All pictures are to be skipped; retype only the lines from the top of the entries through the line with "scene.camera = cam", both included.

- STORED ROWS -
---+---

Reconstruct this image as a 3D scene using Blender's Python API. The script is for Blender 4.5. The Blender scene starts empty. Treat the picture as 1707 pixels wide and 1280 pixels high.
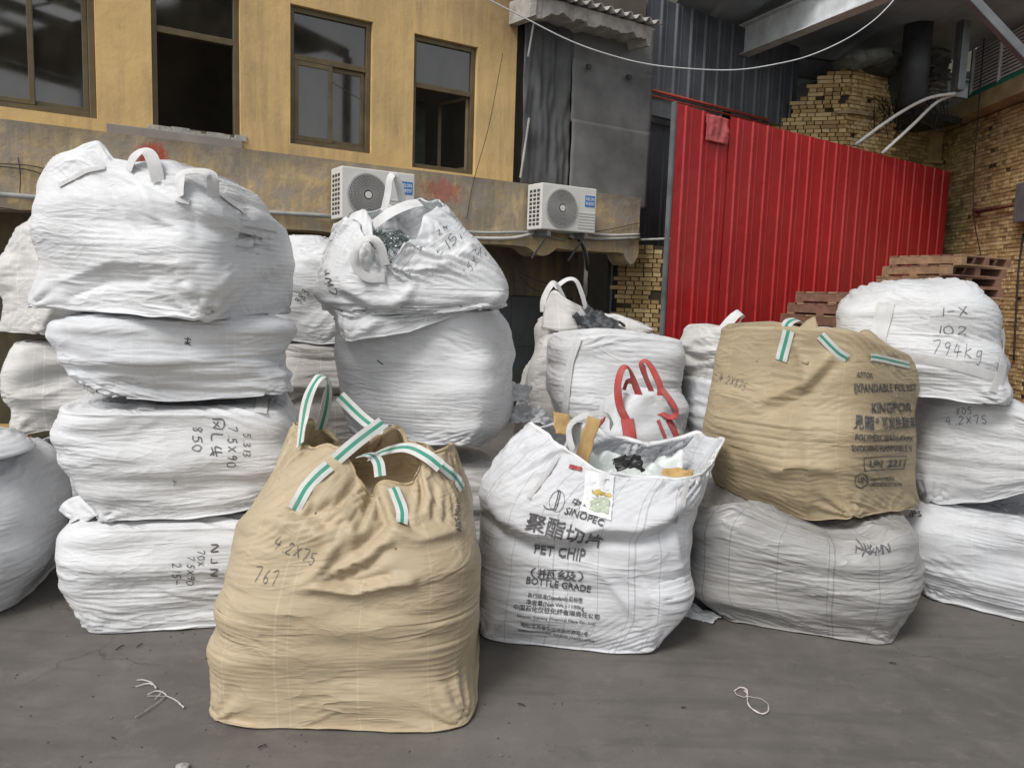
import bpy, bmesh, math, random
import numpy as np
from mathutils import Vector, Matrix, noise as mnoise
from mathutils.bvhtree import BVHTree

scene = bpy.context.scene
C = scene.collection
random.seed(7)
R_ = np.random.RandomState

# ------------------------------------------------------------------ camera, sky, sun, exposure
CAM_LOC = Vector((0.0, 0.0, 1.6))
FPX, CX, CY = 1300.0, 853.5, 640.0
PITCH, ROLL = 0.1149, 0.033
cam_data = bpy.data.cameras.new('camera')
cam = bpy.data.objects.new('camera', cam_data)
C.objects.link(cam)
CAM_R = Matrix.Rotation(math.pi / 2 - PITCH, 3, 'X') @ Matrix.Rotation(ROLL, 3, 'Z')
cam.matrix_world = Matrix.Translation(CAM_LOC) @ CAM_R.to_4x4()
cam_data.sensor_width = 36.0
cam_data.lens = FPX / 1707.0 * 36.0
cam_data.clip_end = 500
cam_data.clip_start = 0.05
scene.camera = cam

SUN_EL, SUN_AZ = math.radians(48), math.radians(215)   # azimuth from +Y, clockwise
world = bpy.data.worlds.new('World')
scene.world = world
world.use_nodes = True
wn = world.node_tree.nodes
bg = wn['Background']
sky = wn.new('ShaderNodeTexSky')
sky.sky_type = 'NISHITA'
sky.sun_disc = False
sky.sun_elevation = SUN_EL
sky.sun_rotation = SUN_AZ
sky.air_density = 1.0
sky.dust_density = 1.5
sky.ozone_density = 1.0
hsv = wn.new('ShaderNodeHueSaturation')
hsv.inputs['Saturation'].default_value = 0.12          # overcast: the blue is washed out by cloud
world.node_tree.links.new(sky.outputs[0], hsv.inputs['Color'])
world.node_tree.links.new(hsv.outputs[0], bg.inputs['Color'])
bg.inputs['Strength'].default_value = 0.105
sd = bpy.data.lights.new('sun', 'SUN')
sd.energy = 1.5
sd.angle = math.radians(22)
sd.color = (1.0, 0.97, 0.93)
sun = bpy.data.objects.new('sun', sd)
C.objects.link(sun)
sdir = Vector((math.sin(SUN_AZ) * math.cos(SUN_EL), math.cos(SUN_AZ) * math.cos(SUN_EL), math.sin(SUN_EL)))
sun.rotation_euler = sdir.to_track_quat('Z', 'Y').to_euler()
scene.view_settings.view_transform = 'Standard'
scene.view_settings.look = 'None'
scene.view_settings.exposure = 0.6
scene.view_settings.gamma = 1.0
scene.view_settings.use_curve_mapping = False


def ray(px, py):
    return CAM_R @ Vector(((px - CX) / FPX, -(py - CY) / FPX, -1.0))


def at(px, py, Y):
    d = ray(px, py)
    return CAM_LOC + d * (Y / d.y)


def atz(px, py, Z):
    d = ray(px, py)
    return CAM_LOC + d * ((Z - CAM_LOC.z) / d.z)


def atplane(px, py, p0, n):
    d = ray(px, py)
    return CAM_LOC + d * ((p0 - CAM_LOC).dot(n) / d.dot(n))


# ------------------------------------------------------------------ object helpers
def thing(name, label, cat, loc=(0, 0, 0), rotz=0.0, group=None):
    o = bpy.data.objects.new(name, None)
    o.empty_display_size = 0.1
    C.objects.link(o)
    o.location = loc
    o.rotation_euler = (0, 0, rotz)
    o['label'] = label
    o['category'] = cat
    if group:
        o['group'] = group
    return o


def tag(o, label, cat, group=None):
    o['label'] = label
    o['category'] = cat
    if group:
        o['group'] = group
    return o


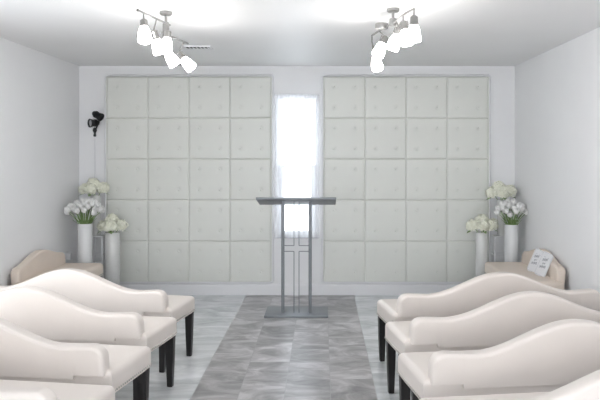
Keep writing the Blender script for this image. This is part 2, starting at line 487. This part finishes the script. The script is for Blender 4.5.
# sloping top: near edge high, far edge low
bm = nb(); add_box(bm, -.40, .40, -.235, .235, -.011, .011, .004)
o = obj('reading_top', bm, M_steel, lec); o.location = (0, -.005, 1.147); o.rotation_euler = (-math.atan2(.083, .46), 0, 0)
def top_z(y): return 1.147-(y+.005)*.083/.46-.011
PXS = (-.138, .138); py = -.1
for x in PXS:
    bm = nb(); add_tube(bm, [(x, py, .02), (x, py, top_z(py)+.004)], .0165, 20); obj('post', bm, M_steel, lec)
for sx in (-1, 1):
    v = sx*.0255
    for za, zb in ((top_z(py)+.003, .703), (.02, .645)):
        zc = zb
        bm = nb(); add_tube(bm, [(v, py, za), (v, py, zc), ], .004, 8); add_tube(bm, [(v, py, zc), (sx*.125, py, zc)], .004, 8)
        obj('cross_rod', bm, M_steel, lec)

# ------------------------------------------------------------ vases and flowers
def cyl_vase(r, h, m, label, loc, wide=0):
    bm = nb()
    add_lathe(bm, [(0, 0), (r*.93, 0), (r, .008), (r, h-.006), (r-.003, h), (r-.009, h-.002), (r-.011, h-.05), (r-.011, .02), (0, .02)], 40)
    o = obj('vase', bm, m); o.location = loc
    return tag(o, label, 'vase')
def hyd_head_mesh(R, seed):
    rnd = random.Random(seed); bm = nb()
    bmesh.ops.create_icosphere(bm, subdivisions=2, radius=R*.78)
    for v in bm.verts: v.co.z *= .9
    n = int(95*(R/.07)**2); ga = PI*(3-math.sqrt(5))
    for k in range(n):
        z = 1-2*(k+.5)/n
        if z < -.7: continue
        rr = math.sqrt(1-z*z); th = ga*k
        d = Vector((rr*math.cos(th), rr*math.sin(th), z))
        c = Vector((d.x, d.y, d.z*.9))*R*rnd.uniform(.80, 1.08)
        d = (d+Vector((rnd.uniform(-.35, .35), rnd.uniform(-.35, .35), rnd.uniform(-.3, .3)))).normalized()
        a = d.orthogonal().normalized(); a.rotate(Matrix.Rotation(rnd.uniform(0, PI), 3, d)); b = d.cross(a)
        s = rnd.uniform(.014, .019)
        for q in range(4):
            u = a*math.cos(q*PI/2)+b*math.sin(q*PI/2); w = d.cross(u)
            vs = [c, c+u*s*.55+w*s*.5+d*.002, c+u*s*1.1+d*.006, c+u*s*.55-w*s*.5+d*.002]
            vs = [bm.verts.new(x) for x in vs]
            bm.faces.new(vs)
    return bm
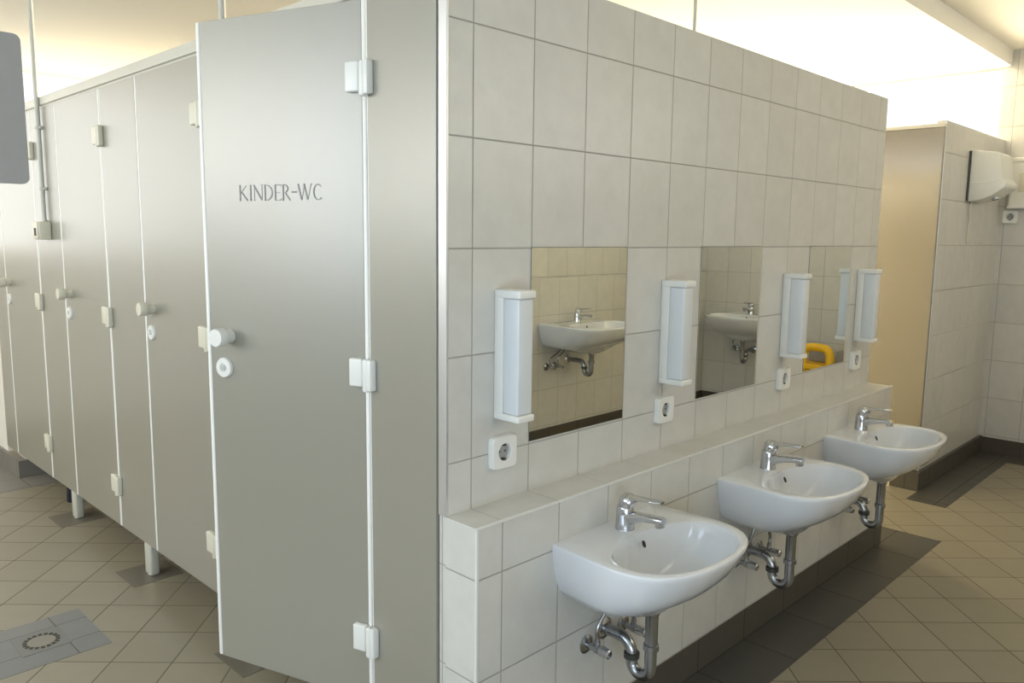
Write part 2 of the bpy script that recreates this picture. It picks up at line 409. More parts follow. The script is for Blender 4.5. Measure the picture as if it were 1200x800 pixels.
# stencilled lettering on the open door, made of thick and thin strokes
def lettering(door, text_y_left, text_y_right, z0, z1):
    bm = BM(); h = z1 - z0; TK, TN = .0048, .0019
    def stroke(a, b, w):
        a = Vector(a); b = Vector(b); t = (b - a).normalized(); n = Vector((-t[1], t[0])) * w / 2
        q = [a + n, b + n, b - n, a - n]
        vs = [bm.verts.new((-.0006, p[0], p[1])) for p in q]; vs2 = [bm.verts.new((-.0002, p[0], p[1])) for p in q]
        bm.faces.new(vs); bm.faces.new(vs2[::-1])
        for k in range(4): bm.faces.new((vs[k], vs2[k], vs2[(k + 1) % 4], vs[(k + 1) % 4]))
    def arc(cx, cy, rx, ry, a0, a1, thick, thin, n=14):
        for k in range(n):
            t0 = math.radians(a0 + (a1 - a0) * k / n); t1 = math.radians(a0 + (a1 - a0) * (k + 1) / n)
            w = thin + (thick - thin) * abs(math.cos((t0 + t1) / 2)) ** 1.5
            stroke((cx + rx * math.cos(t0), cy + ry * math.sin(t0)), (cx + rx * math.cos(t1), cy + ry * math.sin(t1)), w)
    # letter drawings in a unit-height box, x to the right
    def put(kind, x, w):
        S = []
        def s(x0, y0, x1, y1, wd): S.append(('s', x + x0 * w, y0, x + x1 * w, y1, wd))
        def serif(xx, yy): S.append(('s', x + xx * w - .06, yy, x + xx * w + .06, yy, TN))
        if kind == 'K': s(.15, 0, .15, 1, TK); s(.24, .5, .85, .97, TN); s(.3, .56, .95, .03, TK * .9); serif(.15, .02); serif(.15, .98)
        if kind == 'I': s(.5, 0, .5, 1, TK); serif(.5, .02); serif(.5, .98)
        if kind == 'N': s(.12, 0, .12, .9, TN); s(.05, 1, .88, .04, TK); s(.9, .1, .9, 1, TN); serif(.9, .98); serif(.12, .02)
        if kind == 'D': s(.15, 0, .15, 1, TK); S.append(('a', x + .22 * w, .5, .68 * w, .48, -80, 80, TK * .9, TN)); serif(.15, .02); serif(.15, .98)
        if kind == 'E': s(.2, 0, .2, 1, TK); s(.3, .97, .95, .97, TN); s(.3, .5, .8, .5, TN); s(.3, .03, .95, .03, TN); s(.93, .97, .93, .88, TN); s(.93, .03, .93, .14, TN)
        if kind == 'R': s(.15, 0, .15, 1, TK); S.append(('a', x + .25 * w, .74, .45 * w, .24, -85, 85, TK * .8, TN)); s(.42, .45, .95, .02, TK * .85); serif(.15, .02); serif(.15, .98)
        if kind == '-': s(.05, .52, .95, .52, TK * .9)
        if kind == 'W': s(.03, 1, .27, .03, TK); s(.29, .05, .48, .95, TN); s(.46, 1, .70, .03, TK); s(.72, .05, .95, 1, TN); serif(.04, .98); serif(.47, .98); serif(.96, .98)
        if kind == 'C': S.append(('a', x + .55 * w, .5, .45 * w, .47, 60, 290, TK, TN)); s(.80, .92, .86, .80, TN); s(.78, .06, .92, .16, TK)
        for q in S:
            if q[0] == 's': stroke((text_y_left - q[1] * h, z0 + q[2] * h), (text_y_left - q[3] * h, z0 + q[4] * h), q[5])
            else: arc(text_y_left - q[1] * h, z0 + q[2] * h, -q[3] * h, q[4] * h, q[5], q[6], q[7], q[8])
    total = (text_y_left - text_y_right) / h
    seq = [('K', .95), ('I', .45), ('N', 1.0), ('D', .95), ('E', .75), ('R', .85), ('-', .6), ('W', 1.35), ('C', .85)]
    k = total / sum(w for _, w in seq); x = 0
    for c, w in seq: put(c, x, w * k * .93); x += w * k
    obj('lettering', bm, M['lettering'], door)
lettering(kinder, .424, .139, 1.480 - ZB, 1.522 - ZB)

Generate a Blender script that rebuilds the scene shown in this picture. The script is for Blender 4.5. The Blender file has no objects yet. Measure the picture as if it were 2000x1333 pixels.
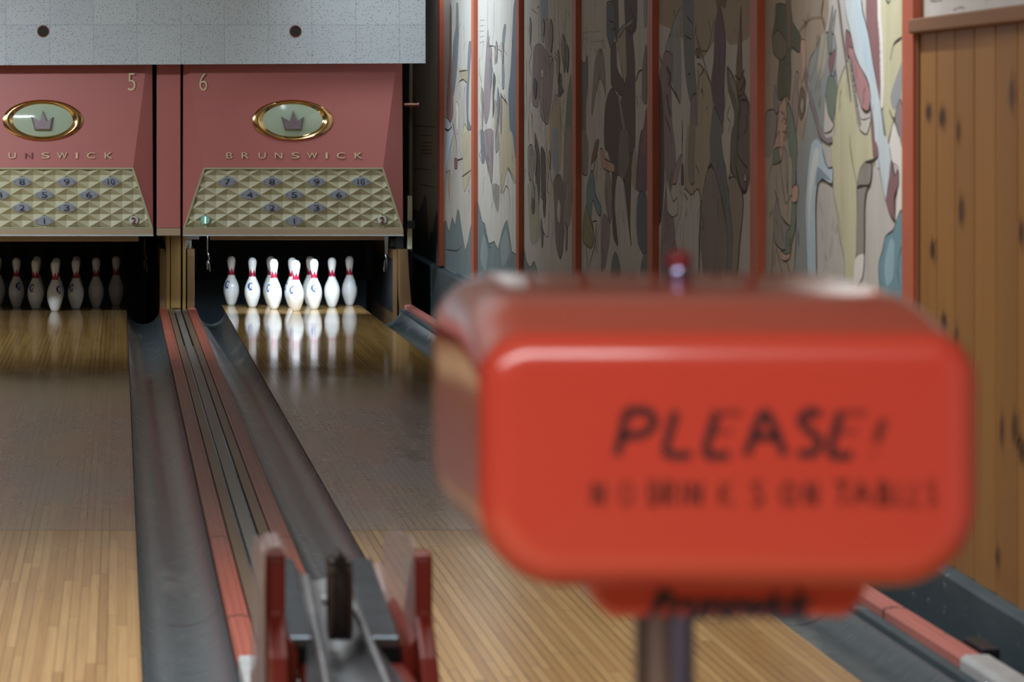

---+---

- RESPONSE TO THIS EXERCISE -
Reconstruct this image as a 3D scene using Blender's Python API. The script is for Blender 4.5. The Blender scene starts empty. Treat the picture as 1707 pixels wide and 1280 pixels high.
import bpy, bmesh, math, random
import numpy as np
from mathutils import Vector, Matrix, noise as mnoise
from mathutils.bvhtree import BVHTree

scene = bpy.context.scene
C = scene.collection
random.seed(7)
R_ = np.random.RandomState

# ------------------------------------------------------------------ camera, sky, sun, exposure
CAM_LOC = Vector((0.0, 0.0, 1.6))
FPX, CX, CY = 1300.0, 853.5, 640.0
PITCH, ROLL = 0.1149, 0.033
cam_data = bpy.data.cameras.new('camera')
cam = bpy.data.objects.new('camera', cam_data)
C.objects.link(cam)
CAM_R = Matrix.Rotation(math.pi / 2 - PITCH, 3, 'X') @ Matrix.Rotation(ROLL, 3, 'Z')
cam.matrix_world = Matrix.Translation(CAM_LOC) @ CAM_R.to_4x4()
cam_data.sensor_width = 36.0
cam_data.lens = FPX / 1707.0 * 36.0
cam_data.clip_end = 500
cam_data.clip_start = 0.05
scene.camera = cam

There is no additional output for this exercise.